Patrząc na pomysły polityków Trzeciej Drogi można odnieść wrażenie, że to taka Konfederacja w wersji light.
Chcąc powstrzymać skrajnie prawicową Konfederację wyhodowaliśmy sobie neoliberalnego-konserwatywnego potworka o nazwie Trzecia Droga. Dodajmy bardzo przeterminowanego, bo zajeżdża tym wszystkim, co było przed 2015 rokiem, a więc plagą umów śmieciowych, bezrobociem i kiepskimi usługami publicznymi, a to wszystko podszyte jeszcze oczywiście klękaniem jedną nogą przed kościołem, także po stronie Hołowni. Chociaż dobrze, że jedną, a nie dwoma jak Konfederacja czy Prawo i Sprawiedliwość.
Zaczął jeden z liderów formacji Michał Kobosko, który uważa, że 13 i 14 emerytury należy zlikwidować. - Trzynasta i czternasta emerytura to jakiejś prowizorki, które nie powinny mieć miejsca - uważa Kobosko. Zapomina przy tym, że te pieniądze stanowią potężne wsparcie dla sporej grupy emerytów. Trzecia Droga prezentuje myślenie rodem z III RP, które dwukrotnie, a nawet trzykrotnie doprowadziło PiS do władzy. Jak widać nadwiślańscy liberałowie, a przynajmniej niektórzy, nadal nie wyciągnęli odpowiednich lekcji.
Dodajmy jeszcze osobę lidera Szymona Hołowni. Zdaniem Tomasza Piątka lider Trzeciej Drogi ma powiązana z konserwatywną radykalną organizacją katolicką Opus Dei. W swoim tekście Tomasz Piątek w Resecie Obywatelskim - Hołownia, willa i Opus Dei opisał jak to w podwarszawskim Otwocku na jednym osiedlu mieszka cała śmietanka tej bardzo wpływowej i tajemniczej organizacji, która ma swoje przedstawicielstwo również w Rosji i współpracuje nawet z tamtymi służbami i cerkwią. I to nawet po rozpoczęciu wojny na Ukrainie. Opus Dei nie jest tak głośne jak Ordo Iuris.
Chociaż sam Hołownia popiera związki partnerskie, to jednak w Trzeciej Drodze jest część posłów, zwłaszcza z PSL, które jest temu przeciwne. Także w kwestii liberalizacji ustawy aborcyjnej.

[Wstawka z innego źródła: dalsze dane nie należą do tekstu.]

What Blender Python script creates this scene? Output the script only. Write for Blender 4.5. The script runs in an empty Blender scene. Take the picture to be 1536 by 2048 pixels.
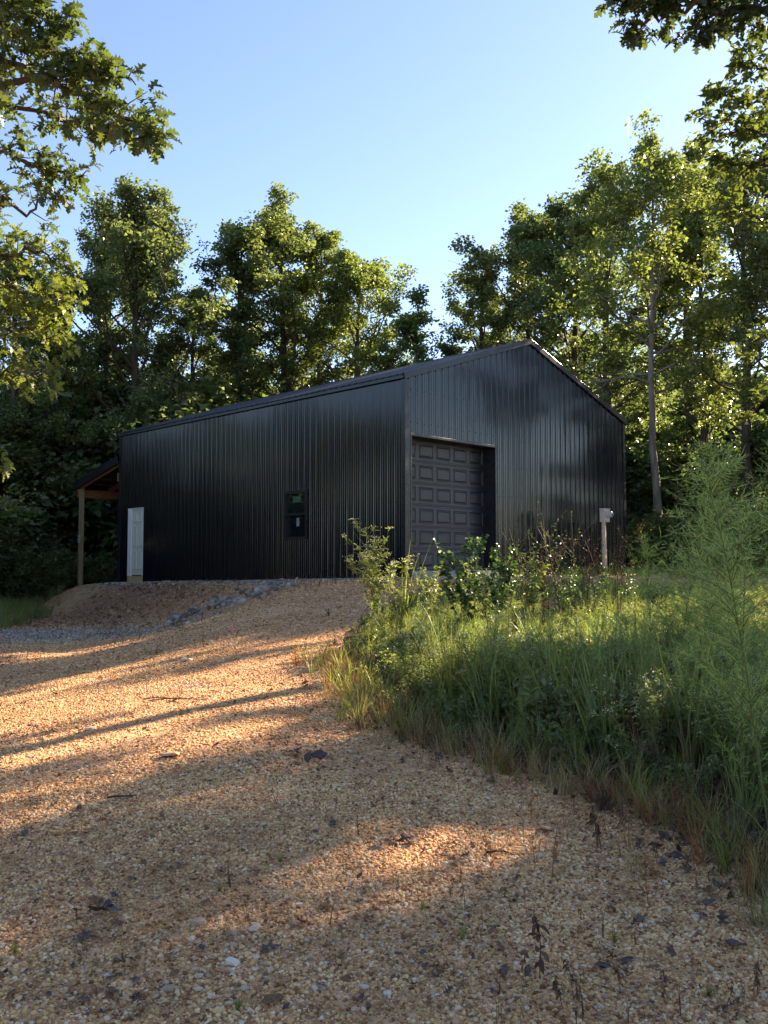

Tutaj Trzecia Droga chce referendum, chociaż w sondażach większość Polaków uważa, że ustawę aborcyjną należy zdecydowanie zliberalizować. Właśnie przez ustawę aborcyjną PiS między innymi sromotnie przegrał właściwie ostatnie wybory, pomimo zajęcia pierwszego miejsca. Właśnie po strajkach kobiet poparcie PiS zleciało o 10%.
Wracając do spraw gospodarczych, wspominając Kobosko nie należy zapominać o Ryszardzie Petru, który pomimo wcześniejszych wpadek wrócił do polityki, bo przy radykalnym Sławomirze Mentzenie to nawet on wypadał jako obrońca demokracji i polityk prozachodni. Jednak właśnie przez politykę takiego Petru przed 2015 poparcie dla PiS nie wzięło się znikąd, a jeszcze do tego doszła skrajnie prawicowa Konfederacja. Tylko teraz zarówno przy Konfederacji Hołownia i Petru wydają się być politykami racjonalnymi.
W skrócie wyhodowaliśmy sobie neoliberalnego potworka, który jeszcze rośnie w siłę, a najlepiej teraz po pokonaniu Konfederacji Trzecią Drogę najlepiej byłoby spuścić do poziomu progu wyborczego albo jeszcze mniej i odesłać prawicę i centroprawicę tam gdzie ich miejsce, na śmietniku historii.